Und als wäre das nicht schon abenteuerlich
genug, verleiht er seinen abstrakten Tracks auch noch musikalische
Wärme, nicht nur vermittels seiner Falsettstimme, die mitnichten
weinerlich ist, wie Coldplay-Fans gern behaupten. Denn weil
Elektronik allein ja nicht glücklich macht, verpflichtet der
Komponist ein Orchester dazu, seine Ideen umzusetzen. Hier
verschmelzen Elektronik und Orchester auf eine Weise, die die Grenzen
komplett verwischt. Beides besteht gleichwertig, nicht nebeneinander.

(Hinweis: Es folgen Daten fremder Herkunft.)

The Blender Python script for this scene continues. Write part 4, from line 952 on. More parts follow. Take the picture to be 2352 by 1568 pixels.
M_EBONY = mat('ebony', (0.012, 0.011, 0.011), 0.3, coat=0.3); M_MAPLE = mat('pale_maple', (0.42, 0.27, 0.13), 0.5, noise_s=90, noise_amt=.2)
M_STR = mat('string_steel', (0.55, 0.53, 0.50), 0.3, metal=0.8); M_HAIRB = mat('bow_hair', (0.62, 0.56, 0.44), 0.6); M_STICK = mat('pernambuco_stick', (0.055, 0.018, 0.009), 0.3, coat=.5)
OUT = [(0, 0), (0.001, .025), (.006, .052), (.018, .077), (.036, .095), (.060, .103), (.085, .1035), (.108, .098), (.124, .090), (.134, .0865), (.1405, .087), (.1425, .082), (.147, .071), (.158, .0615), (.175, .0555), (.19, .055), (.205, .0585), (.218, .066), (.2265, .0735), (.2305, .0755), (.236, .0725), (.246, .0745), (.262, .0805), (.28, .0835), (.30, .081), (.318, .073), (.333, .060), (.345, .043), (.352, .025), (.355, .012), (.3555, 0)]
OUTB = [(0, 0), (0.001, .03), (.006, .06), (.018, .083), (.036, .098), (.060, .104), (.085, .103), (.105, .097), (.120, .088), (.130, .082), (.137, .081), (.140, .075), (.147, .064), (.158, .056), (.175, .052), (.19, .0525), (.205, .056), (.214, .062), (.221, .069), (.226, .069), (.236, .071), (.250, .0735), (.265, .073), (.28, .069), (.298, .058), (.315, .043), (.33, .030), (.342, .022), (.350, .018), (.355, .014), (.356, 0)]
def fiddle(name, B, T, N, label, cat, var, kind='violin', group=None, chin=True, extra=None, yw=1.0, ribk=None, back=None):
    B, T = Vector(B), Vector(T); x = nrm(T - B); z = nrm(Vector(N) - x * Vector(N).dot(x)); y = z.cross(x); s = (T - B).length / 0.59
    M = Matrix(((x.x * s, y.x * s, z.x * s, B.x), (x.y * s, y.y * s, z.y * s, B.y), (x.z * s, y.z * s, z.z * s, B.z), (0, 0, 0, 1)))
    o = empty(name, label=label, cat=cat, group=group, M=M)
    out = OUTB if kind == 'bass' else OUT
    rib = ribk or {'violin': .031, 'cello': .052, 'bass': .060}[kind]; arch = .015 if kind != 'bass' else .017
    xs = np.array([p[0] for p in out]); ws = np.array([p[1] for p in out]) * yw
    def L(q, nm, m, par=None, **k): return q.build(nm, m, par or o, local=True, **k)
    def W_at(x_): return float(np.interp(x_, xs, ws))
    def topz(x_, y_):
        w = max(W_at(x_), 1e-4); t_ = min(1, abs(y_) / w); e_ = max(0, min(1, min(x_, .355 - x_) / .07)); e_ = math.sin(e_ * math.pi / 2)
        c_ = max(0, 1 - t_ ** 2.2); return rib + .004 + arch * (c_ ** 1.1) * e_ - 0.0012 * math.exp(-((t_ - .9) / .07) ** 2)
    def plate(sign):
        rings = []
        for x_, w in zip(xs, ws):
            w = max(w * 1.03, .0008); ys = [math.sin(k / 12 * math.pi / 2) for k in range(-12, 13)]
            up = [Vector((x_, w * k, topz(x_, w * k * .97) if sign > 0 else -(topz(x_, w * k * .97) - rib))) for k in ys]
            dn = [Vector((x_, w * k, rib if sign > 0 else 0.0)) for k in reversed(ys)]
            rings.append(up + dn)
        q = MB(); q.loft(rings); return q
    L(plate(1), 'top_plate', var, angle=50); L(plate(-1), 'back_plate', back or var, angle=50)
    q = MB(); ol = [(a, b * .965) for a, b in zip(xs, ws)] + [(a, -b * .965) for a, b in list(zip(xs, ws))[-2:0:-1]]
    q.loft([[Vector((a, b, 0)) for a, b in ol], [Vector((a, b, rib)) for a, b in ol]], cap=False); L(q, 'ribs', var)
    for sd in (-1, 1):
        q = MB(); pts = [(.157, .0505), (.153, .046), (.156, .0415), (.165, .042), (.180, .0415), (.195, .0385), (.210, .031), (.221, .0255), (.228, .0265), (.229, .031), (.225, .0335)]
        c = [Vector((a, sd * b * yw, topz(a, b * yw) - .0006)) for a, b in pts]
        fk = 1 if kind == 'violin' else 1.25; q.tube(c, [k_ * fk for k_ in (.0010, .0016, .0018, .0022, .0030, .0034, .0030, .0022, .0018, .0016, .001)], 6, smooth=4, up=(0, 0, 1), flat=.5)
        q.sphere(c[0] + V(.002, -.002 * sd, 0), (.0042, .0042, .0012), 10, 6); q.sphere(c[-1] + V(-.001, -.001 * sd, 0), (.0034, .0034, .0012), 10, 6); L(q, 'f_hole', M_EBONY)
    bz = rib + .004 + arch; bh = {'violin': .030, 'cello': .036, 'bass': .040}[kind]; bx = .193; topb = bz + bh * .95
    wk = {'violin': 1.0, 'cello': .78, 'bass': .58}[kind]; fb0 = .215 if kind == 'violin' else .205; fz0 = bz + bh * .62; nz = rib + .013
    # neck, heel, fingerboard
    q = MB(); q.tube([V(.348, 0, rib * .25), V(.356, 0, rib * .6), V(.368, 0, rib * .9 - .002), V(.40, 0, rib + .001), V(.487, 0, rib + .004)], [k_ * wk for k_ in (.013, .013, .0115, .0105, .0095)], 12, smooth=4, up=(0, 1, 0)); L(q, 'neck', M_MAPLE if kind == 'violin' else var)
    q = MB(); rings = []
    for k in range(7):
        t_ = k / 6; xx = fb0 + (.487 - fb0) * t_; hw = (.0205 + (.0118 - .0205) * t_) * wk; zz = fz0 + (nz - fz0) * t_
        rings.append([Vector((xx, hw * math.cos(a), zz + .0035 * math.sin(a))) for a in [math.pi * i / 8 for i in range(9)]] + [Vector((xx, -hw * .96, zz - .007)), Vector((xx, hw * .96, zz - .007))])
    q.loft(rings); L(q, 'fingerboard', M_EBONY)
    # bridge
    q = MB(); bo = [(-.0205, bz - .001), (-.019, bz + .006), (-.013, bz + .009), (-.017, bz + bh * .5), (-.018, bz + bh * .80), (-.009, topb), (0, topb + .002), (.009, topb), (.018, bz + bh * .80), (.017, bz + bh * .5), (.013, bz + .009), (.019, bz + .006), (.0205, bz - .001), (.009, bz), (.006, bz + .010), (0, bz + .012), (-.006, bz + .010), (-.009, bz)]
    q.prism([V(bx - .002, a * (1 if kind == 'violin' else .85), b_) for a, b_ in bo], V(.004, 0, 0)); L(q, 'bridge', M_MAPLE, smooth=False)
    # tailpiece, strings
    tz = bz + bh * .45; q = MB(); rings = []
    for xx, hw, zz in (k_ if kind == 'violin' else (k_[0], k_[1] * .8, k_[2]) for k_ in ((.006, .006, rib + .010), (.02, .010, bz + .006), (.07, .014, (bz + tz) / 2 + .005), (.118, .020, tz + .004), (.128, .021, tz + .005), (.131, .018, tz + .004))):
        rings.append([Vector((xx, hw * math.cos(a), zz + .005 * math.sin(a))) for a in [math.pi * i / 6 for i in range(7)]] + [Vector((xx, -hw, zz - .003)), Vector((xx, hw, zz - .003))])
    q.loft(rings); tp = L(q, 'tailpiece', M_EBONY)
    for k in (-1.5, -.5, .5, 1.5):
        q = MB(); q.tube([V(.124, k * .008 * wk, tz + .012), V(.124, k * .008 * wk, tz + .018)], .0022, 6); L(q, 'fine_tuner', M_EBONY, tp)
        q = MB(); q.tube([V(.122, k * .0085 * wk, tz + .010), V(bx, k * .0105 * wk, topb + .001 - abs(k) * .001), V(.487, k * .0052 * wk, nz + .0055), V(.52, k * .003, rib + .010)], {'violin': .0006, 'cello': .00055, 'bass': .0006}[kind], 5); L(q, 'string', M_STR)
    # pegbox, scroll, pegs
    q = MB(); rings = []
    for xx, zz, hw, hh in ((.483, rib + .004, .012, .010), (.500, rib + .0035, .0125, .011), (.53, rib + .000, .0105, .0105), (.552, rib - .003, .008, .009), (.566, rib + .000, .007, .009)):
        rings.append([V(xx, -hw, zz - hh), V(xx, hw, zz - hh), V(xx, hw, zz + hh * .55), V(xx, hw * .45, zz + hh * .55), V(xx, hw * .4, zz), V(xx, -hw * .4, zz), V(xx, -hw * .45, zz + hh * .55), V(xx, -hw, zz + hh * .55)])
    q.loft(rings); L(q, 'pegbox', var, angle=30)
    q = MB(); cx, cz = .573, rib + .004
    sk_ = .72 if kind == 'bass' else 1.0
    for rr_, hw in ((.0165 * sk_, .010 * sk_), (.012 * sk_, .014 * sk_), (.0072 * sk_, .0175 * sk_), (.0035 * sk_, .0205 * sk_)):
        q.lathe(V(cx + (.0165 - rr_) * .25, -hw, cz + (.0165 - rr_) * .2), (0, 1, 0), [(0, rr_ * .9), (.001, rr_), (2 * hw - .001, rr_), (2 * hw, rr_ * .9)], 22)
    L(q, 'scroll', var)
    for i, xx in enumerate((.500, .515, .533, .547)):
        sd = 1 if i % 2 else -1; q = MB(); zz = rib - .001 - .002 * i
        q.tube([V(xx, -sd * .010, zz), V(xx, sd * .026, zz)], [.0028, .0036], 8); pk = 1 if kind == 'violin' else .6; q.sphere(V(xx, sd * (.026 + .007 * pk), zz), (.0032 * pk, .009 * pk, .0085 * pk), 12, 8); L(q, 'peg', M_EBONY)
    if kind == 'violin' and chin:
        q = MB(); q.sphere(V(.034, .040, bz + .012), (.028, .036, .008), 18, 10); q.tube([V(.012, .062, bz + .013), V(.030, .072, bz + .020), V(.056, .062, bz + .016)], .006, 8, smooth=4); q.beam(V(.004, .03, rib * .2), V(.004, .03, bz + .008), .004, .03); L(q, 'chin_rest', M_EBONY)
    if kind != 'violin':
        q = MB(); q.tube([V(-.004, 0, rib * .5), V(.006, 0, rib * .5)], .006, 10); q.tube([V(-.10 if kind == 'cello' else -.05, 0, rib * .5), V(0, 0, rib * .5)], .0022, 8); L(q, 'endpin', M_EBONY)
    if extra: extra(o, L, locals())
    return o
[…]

Massentauglichkeit ist nun nicht Yorkes Ziel, und doch erreicht er
mit seinen Projekten überraschend viele offene Ohren. Und bedient
auch auf seine Weise gefällige Strukturen; der vorletzte Track etwa
basiert auf einem Reggae-Rhythmus und groovt wie Sau. Nicht als
einziger Song auf diesem Album.
Als Kooperationspartner
sind auf „Anima“ einige übliche Verdächtige an Bord:
Schlagzeuger Joey Waronker spielte bereits bei Atoms For Peace mit
Yorke. Phil Selway ist Yorkes Bandbuddy bei Radiohead. Und Nigel
Godrich war nicht nur ebenfalls Mitglied von Atoms For Peace, sondern
ist Yorkes Hausproduzent. Eine erweiterte Familie, die hier
zusammentritt.
Wer schnell war, das ist bei Yorke-Produkten so üblich, hatte Glück, das Album über die Webseite als fettes Buch zu bekommen, mit einer Doppel-LP in orangefarbenem Vinyl und mit Downloadcode. Der übliche Mehrwert also, den man nicht streamen oder herunterladen kann. Den Film dazu indes muss man streamen: Paul Thomas Andersons Arbeit ist nur auf Netflix zu sehen. Mit dabei ist übrigens Yorkes Lebensgefährtin Dajana Roncione.